Penyidik Dit Tipideksus Bareskrim Polri telah menyita aset kasus dugaan investasi robot trading Evotrade dengan skema ponzi atau piramida ilegal. Aset yang disita antara lain mobil mewah, motor gede hingga tanah dan bangunan.
Karo Penmas Divisi Humas Polri Brigjen Ahmad Ramadhan menyebut sejumlah barang bukti yang telah disita di antaranya 1 unit mobil Lexus L570, 1 unit mobil BMW M5 beserta BPKB, BMW Z4 beserta BPKB, Mini Cooper, sepeda motor Harley Davidson, motor Vespa Primavera, 6 unit laptop, 5 unit hp, dan uang tunai 1.150 lembar pecahan 1.000 Dolar Singapura serta 1.000 lembar pecahan Rp100.000.
"Kemudian, tanah dan bangunan yang berlokasi di Green Tombro Residence, Malang," kata Ramadhan dalam konferensi pers di Gedung Humas Polri, Jakarta Selatan, Kamis (24/3/2022). Ramadhan menyebut, penyidik juga melakukan pemblokiran rekening enam tersangka kasus ini dengan nilai total Rp250 miliar. Dalam kasus ini, para korban dijanjikan keuntungan berjenjang hingga 10 persen dari uang yang disetorkan awal. Bagi member yang paling bawah, hanya akan mendapat keuntungan 2 persen.
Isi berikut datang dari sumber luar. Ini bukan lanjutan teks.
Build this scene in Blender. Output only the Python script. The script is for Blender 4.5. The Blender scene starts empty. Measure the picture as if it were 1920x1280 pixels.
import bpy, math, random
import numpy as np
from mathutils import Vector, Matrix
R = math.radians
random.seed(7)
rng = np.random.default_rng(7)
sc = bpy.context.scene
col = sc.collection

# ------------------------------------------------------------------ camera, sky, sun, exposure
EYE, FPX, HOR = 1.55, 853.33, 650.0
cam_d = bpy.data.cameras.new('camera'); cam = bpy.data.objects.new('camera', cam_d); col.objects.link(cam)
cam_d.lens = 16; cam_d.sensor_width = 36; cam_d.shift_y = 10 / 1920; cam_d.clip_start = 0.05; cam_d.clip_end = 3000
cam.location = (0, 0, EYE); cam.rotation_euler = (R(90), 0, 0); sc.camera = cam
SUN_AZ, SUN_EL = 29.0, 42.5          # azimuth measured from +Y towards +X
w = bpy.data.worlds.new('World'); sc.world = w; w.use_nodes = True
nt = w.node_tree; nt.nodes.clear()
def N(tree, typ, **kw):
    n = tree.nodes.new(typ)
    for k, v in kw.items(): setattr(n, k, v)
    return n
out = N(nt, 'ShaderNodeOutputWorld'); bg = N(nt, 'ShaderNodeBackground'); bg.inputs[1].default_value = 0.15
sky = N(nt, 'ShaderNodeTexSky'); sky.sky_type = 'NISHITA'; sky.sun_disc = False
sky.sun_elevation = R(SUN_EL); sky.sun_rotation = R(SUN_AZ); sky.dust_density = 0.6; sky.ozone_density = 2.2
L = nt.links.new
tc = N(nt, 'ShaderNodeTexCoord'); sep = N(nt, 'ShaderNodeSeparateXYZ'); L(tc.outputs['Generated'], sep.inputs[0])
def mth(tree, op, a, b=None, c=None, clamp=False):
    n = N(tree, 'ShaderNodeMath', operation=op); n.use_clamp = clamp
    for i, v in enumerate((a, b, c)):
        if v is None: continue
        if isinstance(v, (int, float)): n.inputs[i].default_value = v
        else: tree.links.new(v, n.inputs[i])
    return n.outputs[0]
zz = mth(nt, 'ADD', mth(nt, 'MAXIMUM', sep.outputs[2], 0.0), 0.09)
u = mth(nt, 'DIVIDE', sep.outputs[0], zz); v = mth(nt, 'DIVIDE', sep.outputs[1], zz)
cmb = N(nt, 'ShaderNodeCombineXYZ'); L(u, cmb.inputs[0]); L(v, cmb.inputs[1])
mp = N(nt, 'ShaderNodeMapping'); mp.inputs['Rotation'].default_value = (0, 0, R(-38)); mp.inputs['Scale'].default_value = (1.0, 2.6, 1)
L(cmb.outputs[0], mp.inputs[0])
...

Perusahaan robot trading ini menggunakan skema ponzi atau piramida dalam meraup keuntungan. Skema itu merupakan sistem pemberian keuntungan secara berjenjang yang biasa banyak terjadi dalam produk-produk investasi bodong atau palsu. Pola bisnis tersebut diduga dapat melanggar ketentuan pidana lantaran keuntungan atau bonus yang diperoleh bukan dari hasil penjualan barang, melainkan keikutsertaan atau partisipasi para peserta. Sejauh ini, polisi menduga ada 3.000 pengguna aplikasi Evotrade tersebut. Para pengguna itu tersebar di beberapa wilayah di Indonesia.
Atas perbuatannya, para tersangka dijerat Pasal 105 dan/atau Pasal 106 Undang-Undang Nomor 7 Tahun 2014 tentang Perdagangan dan/atau Pasal 3 dan/atau Pasal 4 dan/atau Pasal 5 dan/atau Pasal 6 Juncto Pasal 10 Undang-undang Nomor 8 Tahun 2010 tentang Pencegahan dan Pemberantasan Tindak Pidana Pencucian Uang.
Ditipideksus Bareskrim Polri sebelumnya menetapkan enam orang tersangka kasus dugaan investasi penjualan aplikasi robot trading dengan skema ponzi atau piramida ilegal. Keenam orang itu berinisial AD (35), AMA (31), AK (42), D (42), DES (27), dan MS (26). Mereka diketahui memiliki peran yang berbeda-beda.